Back in 1994, IOC member Dick Pound declared the only way Salt Lake City’s bid for the 2002 Winter Olympic Games would lose to Quebec City was because Utah’s capital had “no more rabbits to pull out of the hat”. Yup, I know – bless Dick for thinking that’s how Olympic bids are won.
Working on more conventional lines, however, the Salt Lake City bid president and his senior vice-president shipped $1,200 worth of rabbits (trivia buffs may care to know that amounted to 12 rabbits) to Pound. Dick and his wife declined to accept the rabbits, though other IOC members were rather less circumspect about receiving certain deliveries/land deals/IOUs for full college tuition for their kids. Naturally, Salt Lake City did end up winning.
But let’s fast forward to the present day, where that episode has inspired two observations. The first is that the bottom really seems to have dropped out of the rabbit market. The second is that with just over seven months to go before the vote to award the 2024 summer Games, Olympicologists are apparently judging Paris to be slightly ahead of rival cities Budapest and Los Angeles. Consequently, the moment to appeal to the timeworn sensibilities of the International Olympic Committee is very much now.
Imagine the fury in France and Hungary, then, to learn that their chance to drop billions they don’t have on a cheat-corrupted security nightmare has been totally rabbited by the United States. The Donald Trump administration’s order to ban citizens from seven Muslim-majority nations from entering the United States is what’s known in the trade as IOC-nip.
On even the most basic level, it wouldn’t be an Olympics in Los Angeles if a load of countries didn’t show up. Admittedly, that diminished turnout was previously effected by means of a worldwide Great Depression (1932) and then a boycott (1984) – but presumably the Trump administration thought they’d achieve the same magic via other means. After all, I’ll bet they can’t even envisage a situation in which Russia wouldn’t attend in 2024.

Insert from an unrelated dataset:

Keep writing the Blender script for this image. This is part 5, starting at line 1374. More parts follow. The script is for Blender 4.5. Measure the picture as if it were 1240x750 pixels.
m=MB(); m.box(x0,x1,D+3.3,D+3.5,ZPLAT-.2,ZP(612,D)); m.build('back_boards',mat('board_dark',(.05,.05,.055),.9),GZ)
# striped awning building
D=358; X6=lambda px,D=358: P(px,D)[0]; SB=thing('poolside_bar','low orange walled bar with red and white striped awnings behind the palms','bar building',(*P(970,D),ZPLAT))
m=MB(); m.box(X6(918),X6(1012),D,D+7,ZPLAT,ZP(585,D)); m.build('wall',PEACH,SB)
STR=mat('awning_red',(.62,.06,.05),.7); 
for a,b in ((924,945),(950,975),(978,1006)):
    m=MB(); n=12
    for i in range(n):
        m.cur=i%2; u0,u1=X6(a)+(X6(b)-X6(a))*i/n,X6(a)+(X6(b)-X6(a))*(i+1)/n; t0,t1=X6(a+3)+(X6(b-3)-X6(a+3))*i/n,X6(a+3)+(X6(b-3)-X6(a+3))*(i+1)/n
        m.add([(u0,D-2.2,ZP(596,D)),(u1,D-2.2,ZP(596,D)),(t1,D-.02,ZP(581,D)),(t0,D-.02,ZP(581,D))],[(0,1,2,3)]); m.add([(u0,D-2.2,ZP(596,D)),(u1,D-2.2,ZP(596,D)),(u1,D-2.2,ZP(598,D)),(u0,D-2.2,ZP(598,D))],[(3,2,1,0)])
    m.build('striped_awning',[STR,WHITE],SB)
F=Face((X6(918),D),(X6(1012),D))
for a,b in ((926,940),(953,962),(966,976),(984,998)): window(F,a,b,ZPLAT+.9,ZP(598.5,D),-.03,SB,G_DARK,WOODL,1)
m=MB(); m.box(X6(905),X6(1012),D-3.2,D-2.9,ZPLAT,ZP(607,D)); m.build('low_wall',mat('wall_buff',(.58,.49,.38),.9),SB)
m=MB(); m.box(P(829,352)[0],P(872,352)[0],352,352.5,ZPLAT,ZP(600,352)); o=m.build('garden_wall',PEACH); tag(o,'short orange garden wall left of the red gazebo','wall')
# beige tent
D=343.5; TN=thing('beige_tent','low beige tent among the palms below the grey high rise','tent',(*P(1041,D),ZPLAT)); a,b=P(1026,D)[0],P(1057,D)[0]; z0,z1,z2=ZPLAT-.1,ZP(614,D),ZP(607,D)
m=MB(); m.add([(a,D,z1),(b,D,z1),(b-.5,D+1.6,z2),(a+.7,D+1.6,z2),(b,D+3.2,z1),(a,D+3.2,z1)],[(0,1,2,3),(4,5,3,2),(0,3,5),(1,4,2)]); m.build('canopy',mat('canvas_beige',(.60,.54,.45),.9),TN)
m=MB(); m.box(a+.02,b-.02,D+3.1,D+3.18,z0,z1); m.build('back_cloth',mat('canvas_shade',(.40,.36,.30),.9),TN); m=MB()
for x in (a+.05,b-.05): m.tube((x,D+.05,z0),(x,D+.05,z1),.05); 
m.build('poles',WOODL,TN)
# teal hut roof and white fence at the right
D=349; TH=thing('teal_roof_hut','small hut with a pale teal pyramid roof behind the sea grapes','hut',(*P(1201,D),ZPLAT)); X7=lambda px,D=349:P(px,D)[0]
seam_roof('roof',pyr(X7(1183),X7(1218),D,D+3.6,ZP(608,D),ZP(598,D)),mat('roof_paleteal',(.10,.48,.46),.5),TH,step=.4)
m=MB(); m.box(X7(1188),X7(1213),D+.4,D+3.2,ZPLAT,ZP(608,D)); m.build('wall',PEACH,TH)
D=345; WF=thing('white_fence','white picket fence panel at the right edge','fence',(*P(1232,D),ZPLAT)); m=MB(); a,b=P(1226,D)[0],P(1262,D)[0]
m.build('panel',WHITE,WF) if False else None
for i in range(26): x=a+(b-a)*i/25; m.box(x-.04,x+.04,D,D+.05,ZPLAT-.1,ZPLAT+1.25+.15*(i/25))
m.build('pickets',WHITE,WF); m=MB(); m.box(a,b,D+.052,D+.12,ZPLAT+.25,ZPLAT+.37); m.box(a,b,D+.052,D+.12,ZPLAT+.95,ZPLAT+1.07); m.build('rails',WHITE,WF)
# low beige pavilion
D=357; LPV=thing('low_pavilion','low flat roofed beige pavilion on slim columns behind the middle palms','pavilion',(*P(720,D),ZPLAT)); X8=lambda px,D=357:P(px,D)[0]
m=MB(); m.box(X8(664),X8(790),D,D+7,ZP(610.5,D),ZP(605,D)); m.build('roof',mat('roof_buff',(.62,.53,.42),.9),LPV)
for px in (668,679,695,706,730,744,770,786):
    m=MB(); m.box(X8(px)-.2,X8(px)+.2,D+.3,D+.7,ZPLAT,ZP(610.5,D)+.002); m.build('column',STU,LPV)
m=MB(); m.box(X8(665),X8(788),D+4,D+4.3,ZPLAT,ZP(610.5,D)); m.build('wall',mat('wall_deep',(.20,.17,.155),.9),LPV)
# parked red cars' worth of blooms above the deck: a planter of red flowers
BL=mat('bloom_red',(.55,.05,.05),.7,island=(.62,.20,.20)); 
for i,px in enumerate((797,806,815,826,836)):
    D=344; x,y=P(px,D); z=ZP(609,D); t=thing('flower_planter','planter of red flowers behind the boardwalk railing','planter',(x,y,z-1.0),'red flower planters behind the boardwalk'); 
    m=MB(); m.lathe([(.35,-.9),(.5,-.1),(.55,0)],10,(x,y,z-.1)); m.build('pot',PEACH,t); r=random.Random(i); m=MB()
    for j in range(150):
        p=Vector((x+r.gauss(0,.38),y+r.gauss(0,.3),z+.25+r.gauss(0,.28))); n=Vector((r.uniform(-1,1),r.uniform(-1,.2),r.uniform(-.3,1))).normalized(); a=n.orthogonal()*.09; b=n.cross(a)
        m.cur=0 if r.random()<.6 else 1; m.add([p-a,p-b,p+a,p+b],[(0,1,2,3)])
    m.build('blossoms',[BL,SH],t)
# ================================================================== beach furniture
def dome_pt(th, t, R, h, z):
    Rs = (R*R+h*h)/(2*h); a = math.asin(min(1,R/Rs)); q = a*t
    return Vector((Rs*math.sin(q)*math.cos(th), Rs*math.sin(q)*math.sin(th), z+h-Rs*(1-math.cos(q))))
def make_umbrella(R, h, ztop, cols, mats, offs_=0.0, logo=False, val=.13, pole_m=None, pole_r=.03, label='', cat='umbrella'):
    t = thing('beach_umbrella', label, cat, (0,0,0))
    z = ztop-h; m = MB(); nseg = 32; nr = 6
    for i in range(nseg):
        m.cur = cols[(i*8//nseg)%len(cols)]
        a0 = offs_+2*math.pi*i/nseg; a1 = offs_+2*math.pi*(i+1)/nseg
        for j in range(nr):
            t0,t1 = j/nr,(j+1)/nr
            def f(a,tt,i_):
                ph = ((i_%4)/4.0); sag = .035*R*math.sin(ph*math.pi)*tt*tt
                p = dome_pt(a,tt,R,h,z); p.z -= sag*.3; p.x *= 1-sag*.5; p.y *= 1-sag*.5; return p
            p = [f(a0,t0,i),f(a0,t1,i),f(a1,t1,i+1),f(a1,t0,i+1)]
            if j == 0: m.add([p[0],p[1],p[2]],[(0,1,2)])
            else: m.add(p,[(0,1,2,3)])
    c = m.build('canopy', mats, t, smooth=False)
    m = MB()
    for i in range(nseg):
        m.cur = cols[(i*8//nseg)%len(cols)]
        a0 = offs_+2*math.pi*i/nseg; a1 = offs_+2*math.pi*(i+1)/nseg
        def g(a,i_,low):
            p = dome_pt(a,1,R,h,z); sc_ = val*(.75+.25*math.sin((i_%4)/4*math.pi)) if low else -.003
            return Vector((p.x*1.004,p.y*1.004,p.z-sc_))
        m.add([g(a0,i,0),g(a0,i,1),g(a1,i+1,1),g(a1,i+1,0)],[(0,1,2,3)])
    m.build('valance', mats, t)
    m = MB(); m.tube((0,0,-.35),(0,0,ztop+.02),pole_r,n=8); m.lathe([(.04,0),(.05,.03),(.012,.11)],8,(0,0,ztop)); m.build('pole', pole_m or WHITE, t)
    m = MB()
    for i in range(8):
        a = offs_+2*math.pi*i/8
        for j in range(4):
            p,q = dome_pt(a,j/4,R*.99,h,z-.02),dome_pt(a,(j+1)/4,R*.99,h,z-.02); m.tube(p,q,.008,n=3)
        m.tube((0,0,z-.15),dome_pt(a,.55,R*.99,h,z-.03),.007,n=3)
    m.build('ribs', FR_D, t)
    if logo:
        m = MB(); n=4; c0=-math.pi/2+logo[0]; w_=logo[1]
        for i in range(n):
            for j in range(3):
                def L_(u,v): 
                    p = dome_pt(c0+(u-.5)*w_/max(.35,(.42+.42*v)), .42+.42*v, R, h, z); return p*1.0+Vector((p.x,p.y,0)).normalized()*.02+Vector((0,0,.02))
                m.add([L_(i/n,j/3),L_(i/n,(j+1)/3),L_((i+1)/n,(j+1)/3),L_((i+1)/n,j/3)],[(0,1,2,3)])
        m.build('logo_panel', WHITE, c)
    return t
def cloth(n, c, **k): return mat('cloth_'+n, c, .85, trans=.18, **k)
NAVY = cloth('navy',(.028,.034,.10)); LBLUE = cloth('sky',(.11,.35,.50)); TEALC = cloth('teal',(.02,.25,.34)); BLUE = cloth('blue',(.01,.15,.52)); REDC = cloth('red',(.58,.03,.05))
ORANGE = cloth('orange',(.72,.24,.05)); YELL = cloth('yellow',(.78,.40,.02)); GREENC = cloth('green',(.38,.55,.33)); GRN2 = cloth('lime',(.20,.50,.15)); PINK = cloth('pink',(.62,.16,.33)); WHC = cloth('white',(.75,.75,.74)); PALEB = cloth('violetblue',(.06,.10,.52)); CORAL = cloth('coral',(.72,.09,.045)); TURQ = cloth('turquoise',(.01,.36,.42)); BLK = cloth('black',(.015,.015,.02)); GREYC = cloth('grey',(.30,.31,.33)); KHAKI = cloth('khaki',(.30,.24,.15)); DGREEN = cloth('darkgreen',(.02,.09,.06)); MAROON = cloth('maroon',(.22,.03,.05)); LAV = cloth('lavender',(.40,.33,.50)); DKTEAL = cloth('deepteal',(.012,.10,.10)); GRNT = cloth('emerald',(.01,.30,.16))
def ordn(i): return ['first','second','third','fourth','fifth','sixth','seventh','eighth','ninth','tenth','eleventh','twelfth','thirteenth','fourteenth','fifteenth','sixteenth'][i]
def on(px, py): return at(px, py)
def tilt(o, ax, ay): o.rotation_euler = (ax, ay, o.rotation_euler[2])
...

I can. But that’s another column. The main point is that these days, nothing says “come and get it” to the IOC as enticingly as making like an autocracy. Unless your bid city binder contains thoughtful artist impressions of the various human rights abuses you will be enacting before, during and after your putative Games, then you have simply failed to look sufficiently modern to be in with a shout of hosting.
For the IOC – whose motto is Citius, Altius, Faustus – the news of an immigration ban should do nothing but burnish the standing of the Los Angeles bid. The city’s mayor may have accused Trump of “fanning the flames of hatred” – but one man’s flames of hatred are another’s flames of desire. The immigration ban is quite simply the clearest indication that Trump wants this Olympics since the telephone conversation he had with the IOC president, Thomas Bach, a few weeks after being elected. During that call, his team said he voiced his strong support for an LA Games (and presumably informed Bach in which events Trump would personally like to be taking gold.
Of course, the IOC is playing its cards close to its chest on the ban. As things stand, were an LA Games to happen tomorrow, any athletes from Iraq, Iran, Libya, Somalia, Sudan, Syria and Yemen would be unable to enter the United States to compete – and you wouldn’t hold out much hope for the Olympic Refugee Team either, despite its much-praised debut in Rio.
But the IOC’s official statement on the ban is exquisitely brief: “The IOC does not comment on the politics of sovereign countries.” Aww – except you so do. You do it in the most eloquent and explicit way possible: every single time you award your corruption-enabling, reputation-laundering mega-event to places like China and Russia, despite brutal repression of democracy protests or anti-gay laws, or any of the other things that you’d think might be a no-no given the old “Olympic ideals”, but turn out not to meaningfully trouble either you or your sponsors in the event. You then do a masterful line in avoiding questions about it.
For some, the fact that Trump ordered the ban in the very week LA 2024 had been expected to submit its candidacy paperwork is judged a setback. We must envy their optimism but bear in mind idealism as far as the IOC goes is – almost without exception – misplaced. Look at the form book. Once you’ve awarded a Games to a guy who used them as a curtain raiser for an invasion of the Crimea, you’re probably able to live with the fact a Syrian butterfly swimmer is never going to see LAX.
Clearly the Paris bid would roar right back into pole position in the event of a Marine Le Pen victory in the French presidential elections. But barring that, it’s suddenly all looking like very much LA’s Olympic Games to lose.